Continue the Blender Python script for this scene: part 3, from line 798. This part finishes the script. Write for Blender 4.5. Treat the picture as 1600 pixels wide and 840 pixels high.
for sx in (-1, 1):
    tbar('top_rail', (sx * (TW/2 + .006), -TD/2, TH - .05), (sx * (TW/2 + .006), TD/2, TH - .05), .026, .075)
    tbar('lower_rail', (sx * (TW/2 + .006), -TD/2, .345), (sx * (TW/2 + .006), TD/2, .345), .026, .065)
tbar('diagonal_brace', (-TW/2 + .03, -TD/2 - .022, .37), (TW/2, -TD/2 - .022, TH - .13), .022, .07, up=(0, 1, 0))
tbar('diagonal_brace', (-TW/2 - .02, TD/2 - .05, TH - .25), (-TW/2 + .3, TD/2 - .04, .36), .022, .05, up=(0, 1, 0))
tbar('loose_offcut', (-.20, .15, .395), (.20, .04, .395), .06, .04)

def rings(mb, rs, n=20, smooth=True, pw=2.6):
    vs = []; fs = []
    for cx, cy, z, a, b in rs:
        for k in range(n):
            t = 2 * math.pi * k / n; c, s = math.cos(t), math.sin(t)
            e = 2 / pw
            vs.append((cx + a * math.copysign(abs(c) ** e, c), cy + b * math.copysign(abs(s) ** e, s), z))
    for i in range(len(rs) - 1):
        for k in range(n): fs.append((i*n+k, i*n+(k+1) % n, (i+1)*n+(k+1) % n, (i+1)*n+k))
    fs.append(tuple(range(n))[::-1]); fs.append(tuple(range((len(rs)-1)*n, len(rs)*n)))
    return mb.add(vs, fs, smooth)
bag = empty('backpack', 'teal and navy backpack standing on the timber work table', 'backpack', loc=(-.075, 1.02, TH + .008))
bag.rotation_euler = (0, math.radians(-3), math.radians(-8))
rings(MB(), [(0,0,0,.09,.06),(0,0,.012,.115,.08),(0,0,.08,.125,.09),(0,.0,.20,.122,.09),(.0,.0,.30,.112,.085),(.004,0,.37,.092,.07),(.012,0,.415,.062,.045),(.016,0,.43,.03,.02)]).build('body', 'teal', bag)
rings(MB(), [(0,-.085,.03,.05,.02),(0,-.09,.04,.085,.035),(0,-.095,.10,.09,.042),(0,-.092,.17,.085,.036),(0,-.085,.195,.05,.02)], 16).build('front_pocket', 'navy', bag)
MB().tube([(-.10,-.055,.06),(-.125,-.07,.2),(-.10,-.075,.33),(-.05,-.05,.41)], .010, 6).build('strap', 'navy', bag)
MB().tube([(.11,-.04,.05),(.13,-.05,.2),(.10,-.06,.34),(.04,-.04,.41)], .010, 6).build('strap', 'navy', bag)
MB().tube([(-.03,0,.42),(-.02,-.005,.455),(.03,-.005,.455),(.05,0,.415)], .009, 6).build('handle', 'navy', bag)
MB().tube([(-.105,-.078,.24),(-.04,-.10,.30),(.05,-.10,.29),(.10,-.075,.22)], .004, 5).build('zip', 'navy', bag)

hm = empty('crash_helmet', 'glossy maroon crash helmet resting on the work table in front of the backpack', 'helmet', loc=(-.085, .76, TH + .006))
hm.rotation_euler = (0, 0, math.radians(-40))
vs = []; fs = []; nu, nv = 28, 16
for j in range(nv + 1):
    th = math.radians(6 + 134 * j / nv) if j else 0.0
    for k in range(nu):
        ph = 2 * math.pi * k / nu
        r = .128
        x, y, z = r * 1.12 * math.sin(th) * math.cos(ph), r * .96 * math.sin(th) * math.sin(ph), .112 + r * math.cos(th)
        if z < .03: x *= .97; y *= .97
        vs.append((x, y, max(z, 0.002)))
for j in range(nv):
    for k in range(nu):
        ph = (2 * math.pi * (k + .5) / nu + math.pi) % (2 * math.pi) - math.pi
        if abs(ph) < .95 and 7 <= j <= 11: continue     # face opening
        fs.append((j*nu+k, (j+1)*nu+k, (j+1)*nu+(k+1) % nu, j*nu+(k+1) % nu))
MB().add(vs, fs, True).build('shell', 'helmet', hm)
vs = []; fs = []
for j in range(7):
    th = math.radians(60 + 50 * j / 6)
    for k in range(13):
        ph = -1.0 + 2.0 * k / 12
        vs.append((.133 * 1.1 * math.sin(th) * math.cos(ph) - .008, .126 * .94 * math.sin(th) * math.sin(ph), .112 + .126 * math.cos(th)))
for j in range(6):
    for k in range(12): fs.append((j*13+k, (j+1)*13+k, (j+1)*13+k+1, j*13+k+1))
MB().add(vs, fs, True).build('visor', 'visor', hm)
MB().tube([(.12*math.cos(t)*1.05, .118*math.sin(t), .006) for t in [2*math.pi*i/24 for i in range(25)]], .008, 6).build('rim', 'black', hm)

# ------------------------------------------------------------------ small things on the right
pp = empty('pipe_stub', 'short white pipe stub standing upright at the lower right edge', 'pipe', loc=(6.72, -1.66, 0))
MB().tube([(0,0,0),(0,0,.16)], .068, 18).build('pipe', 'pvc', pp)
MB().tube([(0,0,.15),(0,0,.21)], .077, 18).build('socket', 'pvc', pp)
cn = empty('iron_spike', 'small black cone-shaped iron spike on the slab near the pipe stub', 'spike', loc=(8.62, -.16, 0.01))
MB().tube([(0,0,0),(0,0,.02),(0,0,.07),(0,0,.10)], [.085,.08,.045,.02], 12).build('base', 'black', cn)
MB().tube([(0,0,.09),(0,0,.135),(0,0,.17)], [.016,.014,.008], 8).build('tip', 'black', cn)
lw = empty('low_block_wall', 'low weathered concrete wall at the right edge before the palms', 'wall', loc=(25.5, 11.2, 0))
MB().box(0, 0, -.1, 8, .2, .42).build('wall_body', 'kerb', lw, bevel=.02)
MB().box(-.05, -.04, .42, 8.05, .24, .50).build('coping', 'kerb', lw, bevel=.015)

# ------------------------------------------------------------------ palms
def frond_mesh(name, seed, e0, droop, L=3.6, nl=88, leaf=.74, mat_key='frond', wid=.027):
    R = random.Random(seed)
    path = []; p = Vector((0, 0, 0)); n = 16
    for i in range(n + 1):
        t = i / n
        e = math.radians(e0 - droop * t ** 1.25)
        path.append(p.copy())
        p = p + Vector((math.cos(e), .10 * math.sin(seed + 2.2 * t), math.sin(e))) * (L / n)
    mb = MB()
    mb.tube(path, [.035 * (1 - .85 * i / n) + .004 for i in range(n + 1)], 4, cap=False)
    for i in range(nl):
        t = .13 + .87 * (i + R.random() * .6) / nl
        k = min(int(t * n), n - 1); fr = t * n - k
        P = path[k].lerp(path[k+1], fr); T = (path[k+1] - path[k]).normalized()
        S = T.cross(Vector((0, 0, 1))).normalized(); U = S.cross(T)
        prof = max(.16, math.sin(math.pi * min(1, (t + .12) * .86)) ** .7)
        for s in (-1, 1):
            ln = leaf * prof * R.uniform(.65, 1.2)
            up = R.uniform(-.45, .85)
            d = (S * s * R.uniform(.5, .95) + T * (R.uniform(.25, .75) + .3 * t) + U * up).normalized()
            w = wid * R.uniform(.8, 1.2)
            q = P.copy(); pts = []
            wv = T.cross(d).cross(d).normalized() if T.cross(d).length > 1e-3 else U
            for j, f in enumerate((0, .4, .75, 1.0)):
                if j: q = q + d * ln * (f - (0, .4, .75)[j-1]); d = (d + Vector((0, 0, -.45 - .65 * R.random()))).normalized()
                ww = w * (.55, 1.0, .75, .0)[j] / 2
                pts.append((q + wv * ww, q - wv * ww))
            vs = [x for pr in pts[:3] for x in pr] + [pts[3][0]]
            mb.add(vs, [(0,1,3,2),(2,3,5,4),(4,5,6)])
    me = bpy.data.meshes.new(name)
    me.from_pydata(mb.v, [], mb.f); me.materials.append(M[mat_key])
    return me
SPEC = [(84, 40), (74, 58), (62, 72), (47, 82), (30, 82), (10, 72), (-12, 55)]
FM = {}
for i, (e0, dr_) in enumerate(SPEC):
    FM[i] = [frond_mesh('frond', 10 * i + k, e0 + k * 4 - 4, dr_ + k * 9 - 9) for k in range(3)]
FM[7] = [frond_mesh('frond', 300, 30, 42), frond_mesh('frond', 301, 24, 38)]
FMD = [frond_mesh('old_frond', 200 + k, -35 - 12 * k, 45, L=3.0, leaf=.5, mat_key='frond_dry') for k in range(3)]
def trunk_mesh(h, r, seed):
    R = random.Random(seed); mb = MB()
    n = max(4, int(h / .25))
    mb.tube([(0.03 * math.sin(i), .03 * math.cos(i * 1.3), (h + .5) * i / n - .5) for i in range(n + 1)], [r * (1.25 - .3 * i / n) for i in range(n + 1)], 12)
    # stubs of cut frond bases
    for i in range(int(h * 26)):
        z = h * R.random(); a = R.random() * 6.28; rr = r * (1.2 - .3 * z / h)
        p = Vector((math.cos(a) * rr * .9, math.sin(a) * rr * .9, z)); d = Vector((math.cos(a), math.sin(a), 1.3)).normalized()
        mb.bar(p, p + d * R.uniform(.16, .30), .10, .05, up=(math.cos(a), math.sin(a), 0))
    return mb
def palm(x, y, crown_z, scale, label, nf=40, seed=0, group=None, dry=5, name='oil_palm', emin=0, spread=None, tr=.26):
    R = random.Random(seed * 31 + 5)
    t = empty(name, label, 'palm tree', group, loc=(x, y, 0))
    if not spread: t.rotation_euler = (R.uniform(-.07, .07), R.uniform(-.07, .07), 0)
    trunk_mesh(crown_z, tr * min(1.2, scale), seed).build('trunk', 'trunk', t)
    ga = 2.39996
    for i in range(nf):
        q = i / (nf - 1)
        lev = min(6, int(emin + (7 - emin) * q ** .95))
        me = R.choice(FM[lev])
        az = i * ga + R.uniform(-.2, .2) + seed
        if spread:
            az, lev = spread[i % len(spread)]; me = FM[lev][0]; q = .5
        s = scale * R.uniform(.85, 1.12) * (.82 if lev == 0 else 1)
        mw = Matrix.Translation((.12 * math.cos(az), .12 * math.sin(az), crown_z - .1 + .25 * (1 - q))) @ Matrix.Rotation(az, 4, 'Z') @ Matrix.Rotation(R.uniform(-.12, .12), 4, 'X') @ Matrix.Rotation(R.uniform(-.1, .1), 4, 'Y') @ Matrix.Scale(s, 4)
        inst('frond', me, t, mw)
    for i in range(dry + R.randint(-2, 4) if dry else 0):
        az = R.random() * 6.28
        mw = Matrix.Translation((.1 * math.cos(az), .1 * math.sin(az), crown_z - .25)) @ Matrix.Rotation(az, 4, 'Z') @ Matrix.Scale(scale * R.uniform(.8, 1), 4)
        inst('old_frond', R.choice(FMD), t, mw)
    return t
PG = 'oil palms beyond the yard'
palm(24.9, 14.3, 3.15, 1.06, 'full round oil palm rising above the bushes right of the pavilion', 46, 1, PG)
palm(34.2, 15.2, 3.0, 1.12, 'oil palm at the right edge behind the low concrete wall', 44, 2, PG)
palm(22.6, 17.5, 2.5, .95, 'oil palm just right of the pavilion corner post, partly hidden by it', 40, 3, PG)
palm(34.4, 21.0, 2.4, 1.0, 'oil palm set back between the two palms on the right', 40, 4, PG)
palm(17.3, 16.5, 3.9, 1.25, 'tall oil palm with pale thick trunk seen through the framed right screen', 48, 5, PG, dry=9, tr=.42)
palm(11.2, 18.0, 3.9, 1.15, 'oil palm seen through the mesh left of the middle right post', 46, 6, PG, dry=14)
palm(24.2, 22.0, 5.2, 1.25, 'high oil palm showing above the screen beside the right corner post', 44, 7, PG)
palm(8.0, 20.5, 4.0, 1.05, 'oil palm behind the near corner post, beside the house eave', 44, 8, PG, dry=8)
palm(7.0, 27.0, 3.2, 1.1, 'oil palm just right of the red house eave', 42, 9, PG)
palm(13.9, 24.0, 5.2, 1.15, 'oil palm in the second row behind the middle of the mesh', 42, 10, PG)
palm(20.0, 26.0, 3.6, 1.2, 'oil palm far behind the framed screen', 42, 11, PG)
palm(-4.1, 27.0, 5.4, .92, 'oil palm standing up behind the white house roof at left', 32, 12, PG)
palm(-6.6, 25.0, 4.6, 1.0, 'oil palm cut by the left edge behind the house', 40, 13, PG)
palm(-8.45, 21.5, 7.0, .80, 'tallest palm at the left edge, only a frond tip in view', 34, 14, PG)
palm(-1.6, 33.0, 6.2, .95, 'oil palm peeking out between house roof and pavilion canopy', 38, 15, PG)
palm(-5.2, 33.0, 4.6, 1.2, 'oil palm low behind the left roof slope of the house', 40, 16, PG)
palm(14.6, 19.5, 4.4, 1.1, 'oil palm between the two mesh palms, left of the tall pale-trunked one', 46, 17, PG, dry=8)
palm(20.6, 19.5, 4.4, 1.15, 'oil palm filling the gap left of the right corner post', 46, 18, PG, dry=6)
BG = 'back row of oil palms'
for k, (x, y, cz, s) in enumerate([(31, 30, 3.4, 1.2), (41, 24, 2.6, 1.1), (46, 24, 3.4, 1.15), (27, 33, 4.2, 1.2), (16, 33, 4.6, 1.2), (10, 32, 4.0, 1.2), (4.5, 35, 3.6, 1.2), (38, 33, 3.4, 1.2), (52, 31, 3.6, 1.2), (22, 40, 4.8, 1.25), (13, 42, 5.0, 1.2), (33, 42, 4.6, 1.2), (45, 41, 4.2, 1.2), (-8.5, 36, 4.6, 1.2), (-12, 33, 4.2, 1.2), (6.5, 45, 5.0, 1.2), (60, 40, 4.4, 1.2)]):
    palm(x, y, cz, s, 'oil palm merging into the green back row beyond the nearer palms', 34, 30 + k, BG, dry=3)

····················

Copy, from the material above, each line in which the string "high" occurs.

Problem solution -
Continue the Blender Python script for this scene: part 3, from line 798. This part finishes the script. Write for Blender 4.5. Treat the picture as 1600 pixels wide and 840 pixels high.
palm(24.2, 22.0, 5.2, 1.25, 'high oil palm showing above the screen beside the right corner post', 44, 7, PG)